§ INSTRUCTIONS TO FOLLOW
Set down exactly the lines of the records from the top to the line containing "random.seed(7)"; include both.

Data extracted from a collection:
——————————

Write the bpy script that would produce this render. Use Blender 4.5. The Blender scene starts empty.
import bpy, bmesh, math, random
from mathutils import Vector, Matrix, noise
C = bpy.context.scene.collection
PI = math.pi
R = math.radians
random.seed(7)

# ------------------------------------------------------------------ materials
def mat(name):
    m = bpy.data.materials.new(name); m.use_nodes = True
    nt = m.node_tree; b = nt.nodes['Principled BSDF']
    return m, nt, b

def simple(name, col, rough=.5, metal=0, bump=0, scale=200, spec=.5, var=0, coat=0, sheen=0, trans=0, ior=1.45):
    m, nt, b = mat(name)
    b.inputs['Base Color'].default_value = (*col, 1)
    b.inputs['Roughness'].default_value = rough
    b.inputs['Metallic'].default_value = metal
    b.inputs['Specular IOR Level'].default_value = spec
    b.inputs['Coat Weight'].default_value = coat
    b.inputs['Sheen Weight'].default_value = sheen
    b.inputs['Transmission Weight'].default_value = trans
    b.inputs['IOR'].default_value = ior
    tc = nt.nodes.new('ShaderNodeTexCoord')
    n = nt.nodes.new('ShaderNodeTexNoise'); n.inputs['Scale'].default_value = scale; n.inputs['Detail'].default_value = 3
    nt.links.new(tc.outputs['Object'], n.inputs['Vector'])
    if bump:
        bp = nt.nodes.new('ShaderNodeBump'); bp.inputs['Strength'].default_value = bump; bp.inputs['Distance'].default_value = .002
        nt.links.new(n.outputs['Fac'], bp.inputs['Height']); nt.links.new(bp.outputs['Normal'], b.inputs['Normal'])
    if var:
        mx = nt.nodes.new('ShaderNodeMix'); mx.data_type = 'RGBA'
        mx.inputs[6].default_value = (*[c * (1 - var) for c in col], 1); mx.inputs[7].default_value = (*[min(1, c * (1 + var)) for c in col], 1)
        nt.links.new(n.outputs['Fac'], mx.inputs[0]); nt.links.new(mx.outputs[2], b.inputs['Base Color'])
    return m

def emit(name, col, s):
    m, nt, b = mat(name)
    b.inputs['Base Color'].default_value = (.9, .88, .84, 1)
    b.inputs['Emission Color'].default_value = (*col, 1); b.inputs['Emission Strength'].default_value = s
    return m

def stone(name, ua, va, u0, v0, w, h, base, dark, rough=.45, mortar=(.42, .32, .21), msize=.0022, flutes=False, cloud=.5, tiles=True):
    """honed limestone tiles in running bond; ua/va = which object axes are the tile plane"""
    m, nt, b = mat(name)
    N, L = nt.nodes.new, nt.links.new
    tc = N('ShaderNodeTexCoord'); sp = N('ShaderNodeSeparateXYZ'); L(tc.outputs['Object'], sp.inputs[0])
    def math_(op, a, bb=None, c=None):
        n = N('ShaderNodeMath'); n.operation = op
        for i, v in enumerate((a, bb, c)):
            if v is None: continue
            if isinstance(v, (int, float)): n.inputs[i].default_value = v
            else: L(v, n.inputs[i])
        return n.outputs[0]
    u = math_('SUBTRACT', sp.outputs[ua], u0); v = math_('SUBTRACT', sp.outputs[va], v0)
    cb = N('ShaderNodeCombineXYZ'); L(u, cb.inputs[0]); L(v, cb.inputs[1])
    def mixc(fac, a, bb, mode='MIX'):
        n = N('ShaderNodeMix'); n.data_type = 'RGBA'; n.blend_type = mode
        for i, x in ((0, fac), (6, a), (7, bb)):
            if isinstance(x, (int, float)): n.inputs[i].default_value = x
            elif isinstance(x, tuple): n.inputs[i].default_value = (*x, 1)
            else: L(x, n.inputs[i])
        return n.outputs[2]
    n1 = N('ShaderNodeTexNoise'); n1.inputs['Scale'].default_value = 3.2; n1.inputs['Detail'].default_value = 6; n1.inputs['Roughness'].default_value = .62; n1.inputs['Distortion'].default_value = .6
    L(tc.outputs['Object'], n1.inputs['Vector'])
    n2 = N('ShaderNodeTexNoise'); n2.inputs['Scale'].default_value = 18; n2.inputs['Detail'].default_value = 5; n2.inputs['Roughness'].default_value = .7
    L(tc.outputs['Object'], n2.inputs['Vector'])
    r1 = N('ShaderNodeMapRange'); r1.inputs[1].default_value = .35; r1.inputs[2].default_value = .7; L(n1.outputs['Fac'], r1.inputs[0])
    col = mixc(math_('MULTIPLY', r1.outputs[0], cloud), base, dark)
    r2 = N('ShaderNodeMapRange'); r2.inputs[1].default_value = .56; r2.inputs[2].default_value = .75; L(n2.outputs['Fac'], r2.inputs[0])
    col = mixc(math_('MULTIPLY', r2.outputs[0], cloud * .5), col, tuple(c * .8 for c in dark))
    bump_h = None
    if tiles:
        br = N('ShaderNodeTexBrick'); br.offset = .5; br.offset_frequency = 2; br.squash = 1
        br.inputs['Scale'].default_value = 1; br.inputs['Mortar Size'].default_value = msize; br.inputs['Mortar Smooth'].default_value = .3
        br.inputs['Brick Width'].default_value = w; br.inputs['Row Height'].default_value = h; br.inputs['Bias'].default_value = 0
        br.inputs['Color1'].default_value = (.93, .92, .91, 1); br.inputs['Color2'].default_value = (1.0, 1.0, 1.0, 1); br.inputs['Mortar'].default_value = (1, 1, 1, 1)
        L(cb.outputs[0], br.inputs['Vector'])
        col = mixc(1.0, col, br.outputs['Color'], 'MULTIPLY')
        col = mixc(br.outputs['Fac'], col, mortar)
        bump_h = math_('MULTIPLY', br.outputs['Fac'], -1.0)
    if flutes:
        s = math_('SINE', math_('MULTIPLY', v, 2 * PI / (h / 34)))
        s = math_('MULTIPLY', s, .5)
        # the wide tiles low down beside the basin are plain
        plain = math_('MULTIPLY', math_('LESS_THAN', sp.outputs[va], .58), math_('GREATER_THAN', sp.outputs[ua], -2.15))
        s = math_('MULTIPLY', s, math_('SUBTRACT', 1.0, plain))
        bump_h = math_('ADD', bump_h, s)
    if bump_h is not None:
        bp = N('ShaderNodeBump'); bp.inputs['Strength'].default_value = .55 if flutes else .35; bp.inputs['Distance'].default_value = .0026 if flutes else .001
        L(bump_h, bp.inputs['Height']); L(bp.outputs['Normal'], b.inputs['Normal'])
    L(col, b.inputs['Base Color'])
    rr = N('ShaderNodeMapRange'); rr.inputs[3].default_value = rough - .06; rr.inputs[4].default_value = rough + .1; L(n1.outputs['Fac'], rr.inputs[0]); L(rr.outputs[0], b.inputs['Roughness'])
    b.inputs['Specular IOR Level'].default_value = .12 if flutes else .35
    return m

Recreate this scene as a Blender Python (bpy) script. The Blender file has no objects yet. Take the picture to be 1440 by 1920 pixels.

——————————

§ SOLUTION TO THE PROBLEM
Write the bpy script that would produce this render. Use Blender 4.5. The Blender scene starts empty.
import bpy, bmesh, math, random
from mathutils import Vector, Matrix, noise
C = bpy.context.scene.collection
PI = math.pi
R = math.radians
random.seed(7)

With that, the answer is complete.